__TASK REQUIREMENTS__
Without the pictures, return all of the material exactly as written.

— START OF SOURCE MATERIAL —

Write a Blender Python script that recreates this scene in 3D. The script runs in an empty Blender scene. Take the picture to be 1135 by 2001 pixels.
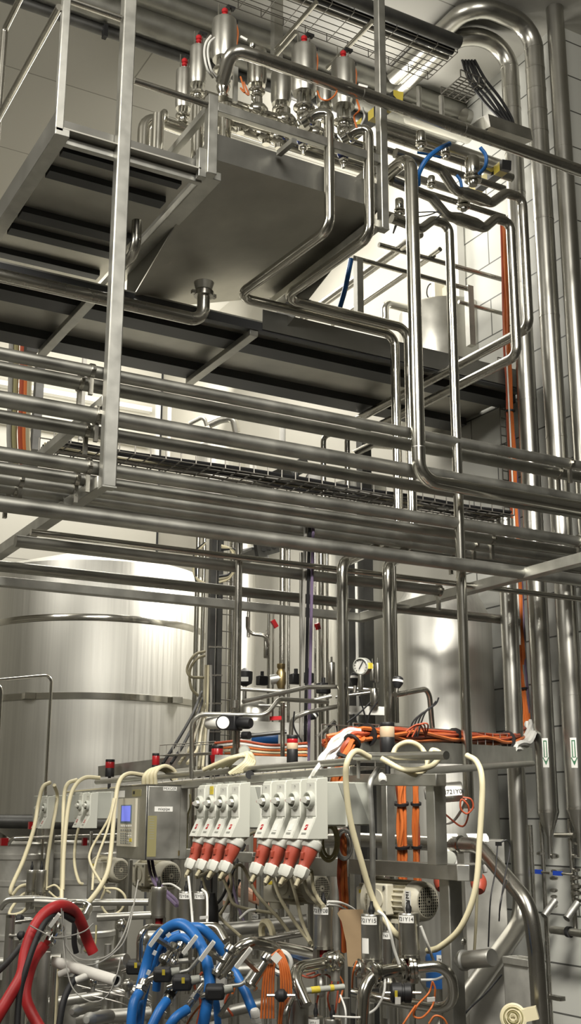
import bpy, bmesh, math, random
from mathutils import Vector, Matrix
V = Vector
rnd = random.Random(7)
SC = bpy.context.scene
COL = SC.collection
PI = math.pi
# ------------------------------------------------------------------ camera
F = 2273.3; CX, CY = 567.5, 1000.5
yaw, pit, rol = math.radians(60.7046), math.radians(14.7358), math.radians(.19227)
EYE = V((0, 0, 1.6))
FW = V((math.cos(yaw)*math.cos(pit), math.sin(yaw)*math.cos(pit), math.sin(pit)))
_r0 = V((math.sin(yaw), -math.cos(yaw), 0)); _u0 = _r0.cross(FW)
RT = math.cos(rol)*_r0 + math.sin(rol)*_u0
UP = -math.sin(rol)*_r0 + math.cos(rol)*_u0
cd = bpy.data.cameras.new('camera'); cam = bpy.data.objects.new('camera', cd); COL.objects.link(cam)
cd.sensor_fit = 'VERTICAL'; cd.sensor_height = 36; cd.lens = 36*F/2001; cd.clip_end = 100
mw = Matrix((RT, UP, -FW)).transposed().to_4x4(); mw.translation = EYE
cam.matrix_world = mw
SC.camera = cam
AX = {'X': V((1, 0, 0)), 'Y': V((0, 1, 0)), 'Z': V((0, 0, 1))}
def ray(px, py): return FW + (px-CX)/F*RT - (py-CY)/F*UP
def P(px, py, **k):                     # the point seen at a pixel of the survey photo, on a known plane X=, Y=, Z= or at depth d=
    d = ray(px, py); (a, v), = k.items()
    if a == 'd': return EYE + d*v
    i = 'XYZ'.index(a); return EYE + d*((v-EYE[i])/d[i])
def depth(p): return (p-EYE).dot(FW)
def R(p, w): return w/2*depth(p)/F      # radius of something w pixels wide at p
def go(p, ax, val, by=None):            # walk from p along a world axis until the pixel column (or row) is reached
    e = AX[ax] if isinstance(ax, str) else ax
    if by is None: by = 'y' if ax == 'Z' else 'x'
    q = p-EYE
    n, m = (RT, (val-CX)/F) if by == 'x' else (UP, -(val-CY)/F)
    t = (m*q.dot(FW)-q.dot(n))/(e.dot(n)-m*e.dot(FW))
    return p+e*t
def walk(p, *st):
    out = [p]
    for s in st:
        if len(s) == 2: out.append(go(out[-1], s[0], s[1]))
        elif s[2] == 'abs': q = out[-1].copy(); q['XYZ'.index(s[0])] = s[1]; out.append(q)
        elif s[2] == 'rel': out.append(out[-1]+AX[s[0]]*s[1])
        else: out.append(go(out[-1], s[0], s[1], s[2]))
    return out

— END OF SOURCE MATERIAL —

__THE OUTPUT__
Write a Blender Python script that recreates this scene in 3D. The script runs in an empty Blender scene. Take the picture to be 1135 by 2001 pixels.
import bpy, bmesh, math, random
from mathutils import Vector, Matrix
V = Vector
rnd = random.Random(7)
SC = bpy.context.scene
COL = SC.collection
PI = math.pi
# ------------------------------------------------------------------ camera
F = 2273.3; CX, CY = 567.5, 1000.5
yaw, pit, rol = math.radians(60.7046), math.radians(14.7358), math.radians(.19227)
EYE = V((0, 0, 1.6))
FW = V((math.cos(yaw)*math.cos(pit), math.sin(yaw)*math.cos(pit), math.sin(pit)))
_r0 = V((math.sin(yaw), -math.cos(yaw), 0)); _u0 = _r0.cross(FW)
RT = math.cos(rol)*_r0 + math.sin(rol)*_u0
UP = -math.sin(rol)*_r0 + math.cos(rol)*_u0
cd = bpy.data.cameras.new('camera'); cam = bpy.data.objects.new('camera', cd); COL.objects.link(cam)
cd.sensor_fit = 'VERTICAL'; cd.sensor_height = 36; cd.lens = 36*F/2001; cd.clip_end = 100
mw = Matrix((RT, UP, -FW)).transposed().to_4x4(); mw.translation = EYE
cam.matrix_world = mw
SC.camera = cam
AX = {'X': V((1, 0, 0)), 'Y': V((0, 1, 0)), 'Z': V((0, 0, 1))}
def ray(px, py): return FW + (px-CX)/F*RT - (py-CY)/F*UP
def P(px, py, **k):                     # the point seen at a pixel of the survey photo, on a known plane X=, Y=, Z= or at depth d=
    d = ray(px, py); (a, v), = k.items()
    if a == 'd': return EYE + d*v
    i = 'XYZ'.index(a); return EYE + d*((v-EYE[i])/d[i])
def depth(p): return (p-EYE).dot(FW)
def R(p, w): return w/2*depth(p)/F      # radius of something w pixels wide at p
def go(p, ax, val, by=None):            # walk from p along a world axis until the pixel column (or row) is reached
    e = AX[ax] if isinstance(ax, str) else ax
    if by is None: by = 'y' if ax == 'Z' else 'x'
    q = p-EYE
    n, m = (RT, (val-CX)/F) if by == 'x' else (UP, -(val-CY)/F)
    t = (m*q.dot(FW)-q.dot(n))/(e.dot(n)-m*e.dot(FW))
    return p+e*t
def walk(p, *st):
    out = [p]
    for s in st:
        if len(s) == 2: out.append(go(out[-1], s[0], s[1]))
        elif s[2] == 'abs': q = out[-1].copy(); q['XYZ'.index(s[0])] = s[1]; out.append(q)
        elif s[2] == 'rel': out.append(out[-1]+AX[s[0]]*s[1])
        else: out.append(go(out[-1], s[0], s[1], s[2]))
    return out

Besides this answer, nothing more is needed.